Consider a Markov chain on a state space V with size N, and let $\pi(v_j) = \sum_{v_i \in V} \pi (v_i)P(v_i,v_j)$ be the stationary distribution, where $P(v_i,v_j)$ is the transition probability. Moreover, let $X_0, X_1, \cdots$ be a realization of the chain with $X_i \sim \pi$ for $i \geq 0$.
Then, for any function $f : V \rightarrow R$, the following estimator is the asymptotically unbiased estimator of $(1/N) \sum_{i=1}^N f(v_i)$.
$\hat{\mu} = \dfrac{1}{\sum_{i=0}^{n-1} 1/\pi(X_i)} \sum_{i=0}^{n-1} \dfrac{f(X_i)}{\pi(X_i)}$
But I can't understand why the estimator above can be the asymptotically unbiasdness. I tried to find some documents related to this question, and it seems like we need to use delta method to approximate the expectation of $\hat{\mu}$. However, because I am not familiar with delta method, it makes me more confused. Could you please help me with proving the asymptotically unbiasedness?

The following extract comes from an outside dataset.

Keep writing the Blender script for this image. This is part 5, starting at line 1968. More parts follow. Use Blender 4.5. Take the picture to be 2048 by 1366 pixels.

Write $\hat\mu_n=\frac {F_n} {G_n}$ where $$F_n=\frac 1 n\sum_{i=0}^{n-1} \frac{f(X_i)}{\pi(X_i)}$$ $$G_n=\frac 1 n \sum_{i=0}^{n-1} \frac 1 {\pi(X_i)}$$ By weak law of large numbers $$F_n\to E\Big(\frac {f(X_i)}{\pi(X_i)}\Big)=\sum_{i=1}^N f(v_i)$$ $$G_n\to E\Big(\frac 1 {\pi (X_i)}\Big)=N$$ in probability. Note that $G_n\geq 1$ to get convergence of $$\frac {F_n}{G_n}\to\frac{\sum_{i=1}^N f(v_i)}N$$ in probability and note that $\frac {F_n}{G_n}$ is bounded to get convergence in mean ($L^1$) as required.
Sidenote: The only reason to use this estimator is if you don't have space to store unique values of $(X_0,\dots,X_n)$. Otherwise, averaging $f$ over the set of these unique values will give a more precise estimator which will be equal to the quantity estimated as soon as all states are visited (which can assured when the sum of $\pi$ over this set of unique values is equal to 1). Estimator in this problem would take many passes over the whole set for empirical probabilities of visiting a state to approach stationary.